Randy Mundt, president and chief investment officer of Principal Real Estate Investors, agrees. “To the degree that those broader efforts to improve capital markets stability are successful, there should be a favorable impact on securitized commercial real estate debt markets in the form of a gradual reduction in spreads.”

Guy Johnson, CEO of Johnson Capital, a Los Angeles mortgage banker, sees the takeover as a positive development for the credit markets, one that will help bring down mortgage interest rates. “Ultimately, it should mean that it should have a positive impact on interest rates, not only for homeowners but the important multihousing sector,” he predicts. “Rates will be less than they otherwise would be. They will not necessarily go down since they are tied to a global, dynamic market.”

As to the long-term view, others are a bit more circumspect. “The obvious effect of the takeover for the commercial real estate markets is positive, but there is still a lot of pain to be felt by the banks and other financial institutions over the coming months,” says Tim Mazzetti, executive vice president with Cohen Financial in Chicago. “The economy may still get worse before it gets better.”

Mazzetti believes there may be “unintended” consequences to the Fed’s actions this weekend. “A number of smaller banks hold Freddie and Fannie preferred stock on their balance sheets that is now — as I understand it — worthless, so more write-downs are probably forthcoming and this may accelerate the number of banks taken over by the Fed.”

He also believes that apartment lending could get more expensive in the short term. ”We have already heard of Fannie and Freddie raising their rates with stricter underwriting criteria and it wouldn’t surprise me that the Feds will tighten it even more so in the coming months.
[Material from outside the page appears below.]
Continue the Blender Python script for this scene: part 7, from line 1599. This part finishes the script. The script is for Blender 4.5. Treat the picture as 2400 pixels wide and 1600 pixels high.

Longer-term, you have to imagine that Fannie and Freddie will slow down their multifamily lending volumes, as it appears one of the key goals for the Feds is to reduce the size of the GSEs portfolios,” says Mazzetti.

Joshua Kamin, a partner with King & Spalding’s real estate capital markets group in Atlanta, views the development as one that will help instill confidence in the credit markets but is cautious about how Fannie Mae and Freddie Mac’s focus might change. “Will their focus and intention be altered in some way so that the focus is more on the single-family residential market as opposed to some of the larger commercial transactions? That’s just a wait and see.”

Longer term, Bill Hughes, senior vice president and managing director at Marcus & Millichap Capital Corporation, says there are more questions than answers. “There is still a question as to what this guarantee means,” he says. “Are they going to guarantee the securities through maturity or only through 2009? How long are we going to have an economy that’s sputtering along? How much is Congress going to do and how much will the taxpayers have to absorb?”

On Monday, Hughes emailed Marcus & Millichap’s brokers with a bifurcated message. “I said today was good news but I’m not sure what’s going to happen tomorrow and I can’t guarantee you that spreads are going to narrow. This is chapter one, and there are probably a half-dozen chapters going to be written on this material.”

As a prologue to this evolving story, both Fannie and Freddie are already under new management. Herb Allison, former chairman of Teachers Insurance and Annuity Association - College Retirement Equities Fund (TIAA-CREF), takes over at Fannie, while David Moffett, vice chairman and chief financial officer of U.S. Bancorp, takes the reins at Freddie.

In interviews this week, Paulson said he did not know how much the government’s plan would ultimately cost taxpayers, but that wasn’t the point. He and other regulators hope that the move gives much-needed assurance to the mortgage markets, causing a drop in mortgage interest rates. That movement alone might spur a revival in the downtrodden residential mortgage markets and lift the overall U.S. economy from its doldrums.

“This is an important step that will be helpful because we are stabilizing these companies,” said Paulson. “A good viable mortgage market is an important ingredient in the housing recovery.”